Russian Supersonic Bombers to Patrol Arctic 500 Miles From Alaska

Russia plans to send several supersonic strategic bomber planes to its subarctic territories as it continues to test its military grip in the high north, a top air force official said.

The Kremlin has openly said it seeks to reverse years of neglect toward its military capabilities in its vast northern territories. In the past year, this has resulted in an increase of encounters between Russian and U.S. military jets near the Bering Strait, the most recent of which saw Russian Cold War–era Tu-95 bombers intercepted near Alaska last week.

Moscow is now looking to send even more formidable aircraft to its frigid northeastern neighborhood. Sergey Kobylash, commander of Russia's long-range aviation, told the military newspaper Krasnaya Zvezda that the supersonic Tu-160 will deploy there this year.

"At the moment, the Arctic has a strategic significance to use because we are harnessing the use of new aerodromes and developments, which allow ensuring the safety of the country in the context of our marine borders," said Kobylash.

Related: Here Is What a New Russian Base in the Arctic, Launched by Putin, Actually Looks Like

Russia recently flew a modified version of the Tu-22 bomber to the subarctic airfield in Anadyr for the first time last year, according to Kobylash. The more modern Tu-160 will attempt to repeat the journey to the town: a 500-mile flight from Nome, Alaska.

A Russian officer stands in front of a TU-160 bomber, or Blackjack, at a military air base in Engels, south of Moscow, on August 7, 2008. The jets will be sent to subarctic Anadyr this year, according to the air force. Sergei Karpukhin/Reuters

Russian President Vladimir Putin has unveiled two multipurpose bases in lands adjacent to the Arctic Circle since 2015, and four more are to follow. Experts likened Russia's rebuilding of bases and airfields in arctic territories to a restoration of the Soviet-era Arctic triangle spanning the Kola and Kamchatka peninsulas. Whether any of these facilities will be operating near full capacity in times of peace is not clear.
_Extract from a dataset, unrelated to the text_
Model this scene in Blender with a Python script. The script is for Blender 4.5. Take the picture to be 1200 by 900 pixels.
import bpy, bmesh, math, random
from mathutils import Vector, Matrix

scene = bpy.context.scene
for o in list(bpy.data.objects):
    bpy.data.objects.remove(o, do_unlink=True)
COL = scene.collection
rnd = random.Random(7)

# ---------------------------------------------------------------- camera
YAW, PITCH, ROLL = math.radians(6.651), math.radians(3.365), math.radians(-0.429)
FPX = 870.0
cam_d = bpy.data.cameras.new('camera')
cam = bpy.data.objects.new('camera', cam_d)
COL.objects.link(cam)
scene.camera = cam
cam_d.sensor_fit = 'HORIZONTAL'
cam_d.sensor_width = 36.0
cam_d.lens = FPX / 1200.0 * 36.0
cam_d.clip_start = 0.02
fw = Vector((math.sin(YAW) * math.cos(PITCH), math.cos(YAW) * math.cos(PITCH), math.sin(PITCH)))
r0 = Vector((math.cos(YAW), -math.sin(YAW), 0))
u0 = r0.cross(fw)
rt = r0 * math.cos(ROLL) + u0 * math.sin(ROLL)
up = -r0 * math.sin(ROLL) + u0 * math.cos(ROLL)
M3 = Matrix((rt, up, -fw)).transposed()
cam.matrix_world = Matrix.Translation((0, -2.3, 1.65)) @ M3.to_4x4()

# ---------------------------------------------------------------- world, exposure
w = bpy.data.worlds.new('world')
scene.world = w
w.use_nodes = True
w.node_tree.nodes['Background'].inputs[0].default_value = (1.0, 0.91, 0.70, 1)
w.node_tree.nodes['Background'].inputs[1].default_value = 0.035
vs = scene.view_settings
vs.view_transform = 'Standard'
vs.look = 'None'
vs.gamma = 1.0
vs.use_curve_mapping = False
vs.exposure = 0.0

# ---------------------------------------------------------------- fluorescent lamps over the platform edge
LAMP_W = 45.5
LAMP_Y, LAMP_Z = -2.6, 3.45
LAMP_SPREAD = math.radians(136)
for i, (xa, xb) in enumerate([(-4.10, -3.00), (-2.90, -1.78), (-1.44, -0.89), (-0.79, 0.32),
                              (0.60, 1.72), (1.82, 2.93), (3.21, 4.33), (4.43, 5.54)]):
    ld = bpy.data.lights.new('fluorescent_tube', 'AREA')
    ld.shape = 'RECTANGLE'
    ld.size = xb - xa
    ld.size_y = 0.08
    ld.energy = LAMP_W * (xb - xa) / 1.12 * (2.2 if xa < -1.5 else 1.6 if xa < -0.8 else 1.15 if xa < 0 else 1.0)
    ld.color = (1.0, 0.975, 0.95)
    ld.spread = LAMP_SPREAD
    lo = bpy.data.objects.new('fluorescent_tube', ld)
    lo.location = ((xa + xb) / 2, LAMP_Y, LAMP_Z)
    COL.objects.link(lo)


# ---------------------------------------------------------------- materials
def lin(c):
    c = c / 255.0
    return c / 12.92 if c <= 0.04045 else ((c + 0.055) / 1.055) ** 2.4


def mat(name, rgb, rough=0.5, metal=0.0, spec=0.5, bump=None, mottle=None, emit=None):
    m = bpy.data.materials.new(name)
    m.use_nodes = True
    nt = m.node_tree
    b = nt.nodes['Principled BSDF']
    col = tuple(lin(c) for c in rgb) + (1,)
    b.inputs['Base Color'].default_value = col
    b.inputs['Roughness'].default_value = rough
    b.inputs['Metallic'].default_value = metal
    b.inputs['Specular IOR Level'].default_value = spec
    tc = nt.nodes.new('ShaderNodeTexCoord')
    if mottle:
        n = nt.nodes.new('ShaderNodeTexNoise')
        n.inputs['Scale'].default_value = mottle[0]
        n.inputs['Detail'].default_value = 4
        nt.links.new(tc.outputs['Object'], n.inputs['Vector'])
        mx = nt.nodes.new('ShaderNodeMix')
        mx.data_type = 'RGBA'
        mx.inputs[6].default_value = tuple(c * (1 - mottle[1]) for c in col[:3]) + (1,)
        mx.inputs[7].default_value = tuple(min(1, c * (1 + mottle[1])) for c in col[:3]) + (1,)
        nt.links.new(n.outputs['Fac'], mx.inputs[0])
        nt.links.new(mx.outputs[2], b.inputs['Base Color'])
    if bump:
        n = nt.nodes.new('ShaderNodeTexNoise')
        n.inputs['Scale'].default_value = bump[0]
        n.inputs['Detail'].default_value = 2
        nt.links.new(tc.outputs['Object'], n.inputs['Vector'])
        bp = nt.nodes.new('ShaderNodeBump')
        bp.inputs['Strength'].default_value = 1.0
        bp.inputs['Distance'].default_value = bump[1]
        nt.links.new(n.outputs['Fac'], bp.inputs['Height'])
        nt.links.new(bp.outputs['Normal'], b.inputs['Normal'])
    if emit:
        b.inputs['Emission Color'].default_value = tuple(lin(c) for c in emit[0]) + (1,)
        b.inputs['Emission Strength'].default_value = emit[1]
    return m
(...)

Some of the upgrades have focused on Russia's northeast, in the direction of the U.S. and Canada, where Moscow has deployed a new radar and sent anti-submarine aircraft to explore a new route through the North Pole, a journey not carried out since the Soviet Union's collapse.

"With the increase in the range, the array of objectives also increases," said Kobylash, playing down the need for the U.S. government to be worried about Russian pilots' behavior in the air.

Last week's intercept by U.S. F-22 followed several instances of the activity that began last May and have since become more common.

"We regularly encounter them, especially during air patrolling," Kobylash said. "Near the borders of their countries, the aviation of these countries have the same right to escort us as we do to patrol flights."